There are four tips to responding to toddlers (these are taken from the Appelbaum Training Institute) who like to say any of the variations of “No!” back to us:

  • Honor the boundaries you’ve set — Teach your child that he won’t be getting what he wants without an appropriate request (without whining, hitting, tantrumming, etc.), and sometimes not at all, depending on the request, such as eating sister’s holiday candy. But remember not to force the child to do what you want her to do; according to Attached at the Heart by Barbara Nicholson and Lysa Parker, “your goal is not to break a young child’s will, but to help instill the desire to be ‘good’ and develop his own will to make good decisions. This will mean that he can feel good about having some control in his life that can lead to better cooperation.” Try playful parenting or nonviolent communication to avoid a power struggle while continuing to honor your boundaries.
  • Focus on the positive — Tell your child what he can do, rather than can’t. Provide a brief explanation. Say what you need him to do, not what you want him to do; phrase it as “I need you to…”
  • Give your child choices — Have her choose between two toys, two drinks, two snacks, etc. I also have my children choose their shirt to wear for the day and then the choice of two pairs of pants that match the shirt. I also have them choose between two colors of drinking cups, bowls, and more. It’s sometimes better to have two choices, rather than more, so that it doesn’t become overwhelming to the child, but as the child gets older, preschoolers can often handle more choices.
  • Make transitions fun — Transitions are hard for young children, because they become engrossed in their activity and don’t want to switch. This is why any of the variations of “No!” come out often at times of transition. Try making it fun by playing the “Freeze” game, during which the children “freeze” for a moment when you call out the word; or sing a song with actions such as “Row, Row, Row Your Boat”; or walk like an animal, drive a car, or fly like a bird. Before naptime, demonstrate to the child how to melt into her napping surface — it makes this often-difficult transition fun!

How to Respond to Preschoolers

As toddlers grow into the preschool years, their needs become more complex, and “No!” may mean more than frustration with a transition. There are generally three reasons why your child is telling you any of the variations of “No!”:

  1. Independence — the child is learning they have a voice. This is your basic “No!”
  2. Attention-Seeking — the child is looking for attention. This can be hurtful, such as “I hate you!”
  3. Self-Protection — the child is trying to avoid the consequences of his behavior. This may include the other spouse or another caregiver, such as “Daddy lets me.”

For every behavior, there is a function.

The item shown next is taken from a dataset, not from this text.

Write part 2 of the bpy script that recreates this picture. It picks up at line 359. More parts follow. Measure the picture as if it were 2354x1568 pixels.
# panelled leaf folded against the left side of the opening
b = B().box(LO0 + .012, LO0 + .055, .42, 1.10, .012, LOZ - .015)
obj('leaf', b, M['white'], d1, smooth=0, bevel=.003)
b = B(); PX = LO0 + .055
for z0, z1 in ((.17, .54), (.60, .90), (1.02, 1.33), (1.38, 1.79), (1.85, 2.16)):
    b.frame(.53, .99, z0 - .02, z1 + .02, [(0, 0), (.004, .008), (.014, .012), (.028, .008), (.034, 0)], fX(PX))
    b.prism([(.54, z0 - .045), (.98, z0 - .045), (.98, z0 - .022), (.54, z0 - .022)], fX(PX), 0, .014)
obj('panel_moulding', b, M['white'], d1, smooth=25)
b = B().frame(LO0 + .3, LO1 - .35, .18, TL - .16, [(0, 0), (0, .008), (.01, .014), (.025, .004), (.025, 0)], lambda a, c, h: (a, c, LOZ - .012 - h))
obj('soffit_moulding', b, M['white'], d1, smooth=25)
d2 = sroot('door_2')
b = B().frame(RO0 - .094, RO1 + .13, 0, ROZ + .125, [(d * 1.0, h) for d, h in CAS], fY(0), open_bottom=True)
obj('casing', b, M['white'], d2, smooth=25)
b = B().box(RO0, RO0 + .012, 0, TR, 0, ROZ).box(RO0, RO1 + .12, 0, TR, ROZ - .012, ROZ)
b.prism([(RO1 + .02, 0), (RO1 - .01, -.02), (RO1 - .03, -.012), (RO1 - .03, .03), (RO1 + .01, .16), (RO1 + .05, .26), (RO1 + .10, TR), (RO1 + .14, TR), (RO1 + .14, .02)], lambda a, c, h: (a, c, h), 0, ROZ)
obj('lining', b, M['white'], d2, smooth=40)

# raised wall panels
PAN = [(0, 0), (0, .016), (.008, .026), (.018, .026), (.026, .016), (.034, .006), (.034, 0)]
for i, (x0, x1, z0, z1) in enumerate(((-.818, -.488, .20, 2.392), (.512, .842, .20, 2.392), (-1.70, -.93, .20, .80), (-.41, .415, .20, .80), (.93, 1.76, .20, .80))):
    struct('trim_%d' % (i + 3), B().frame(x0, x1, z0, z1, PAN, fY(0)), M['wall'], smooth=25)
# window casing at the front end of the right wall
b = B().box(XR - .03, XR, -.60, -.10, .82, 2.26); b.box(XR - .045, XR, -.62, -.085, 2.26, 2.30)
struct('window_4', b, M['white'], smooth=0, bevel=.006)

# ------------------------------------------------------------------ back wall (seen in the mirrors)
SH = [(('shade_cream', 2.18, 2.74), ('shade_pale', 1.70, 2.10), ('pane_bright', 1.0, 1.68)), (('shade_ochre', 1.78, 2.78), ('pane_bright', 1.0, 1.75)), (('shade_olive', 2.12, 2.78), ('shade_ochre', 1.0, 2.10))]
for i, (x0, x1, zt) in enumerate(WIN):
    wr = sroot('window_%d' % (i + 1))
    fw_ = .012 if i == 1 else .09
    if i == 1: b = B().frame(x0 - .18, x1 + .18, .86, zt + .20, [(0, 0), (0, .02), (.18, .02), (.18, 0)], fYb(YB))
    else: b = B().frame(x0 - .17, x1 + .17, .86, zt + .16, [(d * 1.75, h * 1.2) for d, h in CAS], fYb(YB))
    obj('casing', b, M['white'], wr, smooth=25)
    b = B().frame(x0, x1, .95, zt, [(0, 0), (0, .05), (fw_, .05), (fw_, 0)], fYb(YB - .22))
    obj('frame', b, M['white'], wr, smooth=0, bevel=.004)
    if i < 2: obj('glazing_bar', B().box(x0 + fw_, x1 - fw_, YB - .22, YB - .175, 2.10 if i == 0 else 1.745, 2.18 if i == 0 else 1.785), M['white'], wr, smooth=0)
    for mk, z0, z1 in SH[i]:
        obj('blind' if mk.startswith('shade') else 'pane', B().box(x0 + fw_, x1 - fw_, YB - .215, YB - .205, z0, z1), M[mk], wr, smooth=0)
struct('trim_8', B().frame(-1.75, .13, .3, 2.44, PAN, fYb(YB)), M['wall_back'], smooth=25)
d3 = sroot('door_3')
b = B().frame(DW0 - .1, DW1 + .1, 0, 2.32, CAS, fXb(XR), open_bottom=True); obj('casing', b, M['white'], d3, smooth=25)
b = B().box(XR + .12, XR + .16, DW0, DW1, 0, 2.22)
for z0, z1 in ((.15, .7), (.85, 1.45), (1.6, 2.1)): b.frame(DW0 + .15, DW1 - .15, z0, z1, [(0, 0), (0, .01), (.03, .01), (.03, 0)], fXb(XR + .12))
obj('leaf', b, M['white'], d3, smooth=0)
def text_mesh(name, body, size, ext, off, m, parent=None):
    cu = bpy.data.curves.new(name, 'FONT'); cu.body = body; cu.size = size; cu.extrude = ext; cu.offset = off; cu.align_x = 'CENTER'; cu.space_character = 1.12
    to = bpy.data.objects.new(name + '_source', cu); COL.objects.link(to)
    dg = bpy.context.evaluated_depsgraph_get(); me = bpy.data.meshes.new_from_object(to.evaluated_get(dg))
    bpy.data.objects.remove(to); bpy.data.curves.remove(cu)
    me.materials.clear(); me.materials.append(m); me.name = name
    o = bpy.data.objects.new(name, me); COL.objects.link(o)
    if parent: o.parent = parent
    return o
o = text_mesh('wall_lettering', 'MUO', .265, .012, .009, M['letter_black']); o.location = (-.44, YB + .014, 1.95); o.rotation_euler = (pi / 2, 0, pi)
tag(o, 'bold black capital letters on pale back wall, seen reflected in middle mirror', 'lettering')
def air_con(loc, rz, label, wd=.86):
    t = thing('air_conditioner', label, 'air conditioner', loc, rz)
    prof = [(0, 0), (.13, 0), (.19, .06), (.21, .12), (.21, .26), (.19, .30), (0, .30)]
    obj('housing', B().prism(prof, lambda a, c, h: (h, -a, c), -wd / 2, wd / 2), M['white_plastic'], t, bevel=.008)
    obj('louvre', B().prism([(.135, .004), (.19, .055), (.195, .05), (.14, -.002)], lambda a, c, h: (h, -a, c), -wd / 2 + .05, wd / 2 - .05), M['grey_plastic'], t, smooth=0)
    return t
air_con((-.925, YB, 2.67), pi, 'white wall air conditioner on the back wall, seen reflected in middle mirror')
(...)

Once the function — one of the three reasons above — is identified, here are some guidelines to dealing with the behavior:

  • Independence — Don’t dwell on the behavior, but teach the child how to respond respectfully. For example, instead of “I want that now,” how about “I would like a turn with that toy”? In reply to “No!” or “I don’t want to” or “You can’t make me,” offer the child a choice between tasks.
  • Attention-Seeking — Affirm to the child that she does have value. Spend more time with your child. During discipline, be consistent and give a brief explanation of your expectations.
  • Self-Protection — Demonstrate a genuine interest in the child. Tell the child what you need, and ask the child to repeat back to you what you asked of him. When addressing comments about other caregivers’ rules, explain that right now, you need your child to follow your rule, such as “That is your daddy’s rule when I’m not home, but my rule right now is…, so I need you to…”

What Not to Do

There are five behaviors we, as parents and caregivers, should never do in response to the hurtful and defiant phrases or actions given to us by our children:

  1. Argue.
  2. Defend ourselves.
  3. Become sarcastic.
  4. Lose our cool.
  5. Roll our eyes.

Remember to bite your tongue, as children pick up on our behaviors, too, and will repeat them back to us!

3 Comments »

  • Liliane says:

    I think if a child says such things it has a good reason to say so and we have to listen carefully to our child with an open hart. It seems to me that the child is angry. And if I read about ‘rules’ this good be the problem. The child has to obedience these rules with positive discipline? I do not understand why Attachement Parenthing uses such a power word as ‘discipline’ at all.

  • sk says:

    what about laughing? when dd gets upset or is doing something inappropriate, my first reaction is to laugh hysterically? this usually does not end well… i try to excuse myself, but she follows me and continues…

  • John says:

    I agree 100% with Liliane. I refer the author to Echo Parenting techniques.